Si Don Siegel reprend le schéma narratif et la structure dramatique du film de Siodmak, À bout portant est plus qu’un simple remake. La réflexion de Serge Chauvin s’appuie sur une comparaison minutieuse entre les deux films, qui ouvre un jeu ludique de reconnaissance des images – fussent-elles renversées par la clarté qui illumine le film de Siegel et succède à l’ambiance nocturne du film noir. L’analyse met en lumière les glissements de valeurs qui affectent la caractérisation des personnages filmés en couleur et exacerbent la représentation de la violence physique. Les flashbacks décrivent Johnny North comme un héros devenu victime par accident tandis que Sheila Farr incarne une femme fatale déchirée par des sentiments contraires et dont le comportement oscille entre « simulation et spontanéité » [132]. Le rythme effréné du film, parfaitement symbolisé par le motif de la course automobile dans laquelle se lance Johnny North, atteste d’une « modernisation » des formes de la fiction [118]. À la passivité de Pete Lunn dans Les Tueurs, Siegel oppose la frénésie de Johnny North, dont le meurtre commandité intrigue le gangster Charlie Strom. L’énigme du Suédois se déplace vers le personnage de Charlie, décidé à mener lui-même l’enquête avant de se retirer du monde criminel. Il incarne le double du Suédois, tenté par un dernier gros coup, mais également mû par un sentiment insaisissable.

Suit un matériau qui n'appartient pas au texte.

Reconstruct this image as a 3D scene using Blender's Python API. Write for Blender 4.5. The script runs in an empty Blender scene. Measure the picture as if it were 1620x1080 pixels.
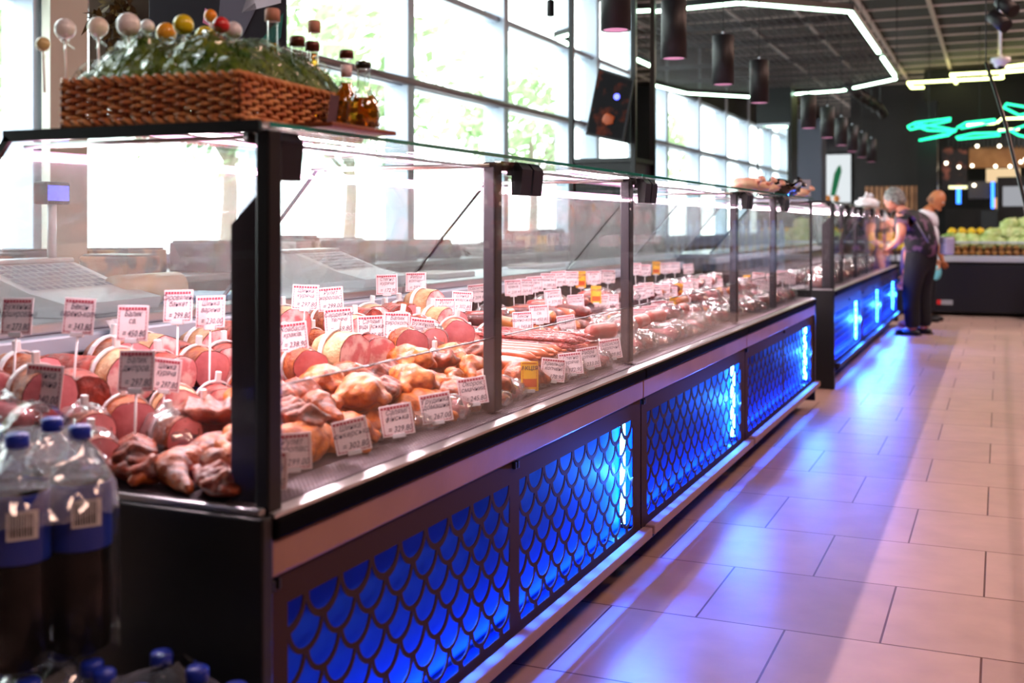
import bpy, bmesh, math, random
from mathutils import Vector, Matrix, noise
SC = bpy.context.scene
COL = SC.collection
PI = math.pi
# ---------------------------------------------------------------- camera numbers
F, CX, HY, H = 1781.0, 810.0, 355.0, 1.15
YAW = math.radians(23.43)
S_, C_ = math.sin(YAW), math.cos(YAW)
def P(px, py, D):                      # a pixel at depth D -> a point of the place
    R = (px-CX)/F*D
    return Vector((-D*S_+R*C_, D*C_+R*S_, H+(HY-py)/F*D))
def onX(px, py, X):                    # pixel on the upright plane X = const
    t = (px-CX)/F
    r = Vector((-S_+t*C_, C_+t*S_, (HY-py)/F))
    k = X/r.x
    return Vector((X, r.y*k, H+r.z*k))
def onY(px, py, Y):
    t = (px-CX)/F
    r = Vector((-S_+t*C_, C_+t*S_, (HY-py)/F))
    k = Y/r.y
    return Vector((r.x*k, Y, H+r.z*k))
def onZ(px, py, Z):
    t = (px-CX)/F
    r = Vector((-S_+t*C_, C_+t*S_, (HY-py)/F))
    k = (Z-H)/r.z
    return Vector((r.x*k, r.y*k, Z))

# ---------------------------------------------------------------- materials
MATS = {}
def lin(c):
    return tuple((x/12.92 if x <= .04045 else ((x+.055)/1.055)**2.4) for x in c)
def hexc(h):
    h = h.lstrip('#'); return lin(tuple(int(h[i:i+2], 16)/255 for i in (0, 2, 4)))
def mat(name, col=(.5, .5, .5), rough=.5, metal=0., col2=None, nscale=8., bump=0., bscale=40., coat=0., emit=None, estr=0., spec=.5,
        trans=0., detail=4., sss=0., lo=.35, hi=.65, ior=1.45):
    if name in MATS: return MATS[name]
    m = bpy.data.materials.new(name); m.use_nodes = True
    nt = m.node_tree; b = nt.nodes['Principled BSDF']
    b.inputs['Base Color'].default_value = (*col, 1)
    b.inputs['Roughness'].default_value = rough
    b.inputs['Metallic'].default_value = metal
    b.inputs['Specular IOR Level'].default_value = spec
    b.inputs['Coat Weight'].default_value = coat
    b.inputs['Coat Roughness'].default_value = .12
    b.inputs['IOR'].default_value = ior
    if trans: b.inputs['Transmission Weight'].default_value = trans
    if sss:
        b.inputs['Subsurface Weight'].default_value = sss
        b.inputs['Subsurface Radius'].default_value = (.02, .006, .004)
    if emit:
        b.inputs['Emission Color'].default_value = (*emit, 1)
        b.inputs['Emission Strength'].default_value = estr
    if col2 or bump:
        tc = nt.nodes.new('ShaderNodeTexCoord')
    if col2:
        n = nt.nodes.new('ShaderNodeTexNoise'); n.inputs['Scale'].default_value = nscale; n.inputs['Detail'].default_value = detail
        r = nt.nodes.new('ShaderNodeValToRGB')
        r.color_ramp.elements[0].position = lo; r.color_ramp.elements[0].color = (*col, 1)
        r.color_ramp.elements[1].position = hi; r.color_ramp.elements[1].color = (*col2, 1)
        nt.links.new(tc.outputs['Object'], n.inputs['Vector'])
        nt.links.new(n.outputs['Fac'], r.inputs['Fac']); nt.links.new(r.outputs['Color'], b.inputs['Base Color'])
    if bump:
        n2 = nt.nodes.new('ShaderNodeTexNoise'); n2.inputs['Scale'].default_value = bscale; n2.inputs['Detail'].default_value = 5
        bp = nt.nodes.new('ShaderNodeBump'); bp.inputs['Strength'].default_value = bump; bp.inputs['Distance'].default_value = .01
        nt.links.new(tc.outputs['Object'], n2.inputs['Vector'])
        nt.links.new(n2.outputs['Fac'], bp.inputs['Height']); nt.links.new(bp.outputs['Normal'], b.inputs['Normal'])
        if coat: nt.links.new(bp.outputs['Normal'], b.inputs['Coat Normal'])
    MATS[name] = m
    return m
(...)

La dernière partie de l’ouvrage explore les lignes de fuite qui portent « la promesse de possibles et de secrets sans fin » [177], suggérant que le récit d’Hemingway se réécrit à chaque visionnage dans les interstices de la fiction. Les liens intertextuels que l’auteur tisse avec la filmographie des acteurs et des réalisateurs enrichissent la lecture des films a posteriori tandis que les flashbacks favorisent l’autonomisation de certains plans ou séquences, suggérant d’autres possibles. L’ouvrage est illustré par autant de photogrammes qui illustrent les différents horizons de la fiction, représentés par un espace en hors champs qui attire l’œil des rêveurs de Siodmak comme celui des amants de Siegel [CLX].